I've asked to see any system logs or screen shots of Macs proving that a "clean" install made their Macs faster. Nothing yet. It's one of great enduring myths. And it can have significant downsides; anytime you reformat a disk and reinstall everything you're taking a chance.
And it's overkill if you do have problems. A more reasonable approach is to find the problem and fix it. Odds are it isn't the system itself that's corrupted; it's usually some software or utility or other thing you added. Better to find that problem and delete it than delete the entire disk and all your data just to remove that one offending part. The irony is people then sometimes just reinstitute the problem by copying it back, restoring it back, or cloning it back.

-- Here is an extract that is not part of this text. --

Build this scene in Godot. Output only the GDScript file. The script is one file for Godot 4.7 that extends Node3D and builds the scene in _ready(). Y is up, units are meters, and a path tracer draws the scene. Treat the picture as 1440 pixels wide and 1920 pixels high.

The way to remove bugs is to remove bugs. Of course YOU can't remove bugs in the system software because you aren't able to write it. And on occasion there's some people with a combo of hardware or software that didn't get tested with the beta ML or whatever and it just doesn't work. And since you can't usually remove chunks of the OS, you might have to go back to an older version. But even if that problem arises, a clean install won't help: putting the ML system software back will put the bugs back.
Sometimes you have no choice; disk failures, buying a new machine, etc. I've done scores of Macs and can't say that migrating to a newly installed system works any better than upgrading over the old system. But there's no reason not to try Apple's installation method: it works for most everyone, it's faster, and if it does fail, THEN you can erase everything and try over.
As long as you've got a back up you KNOW works.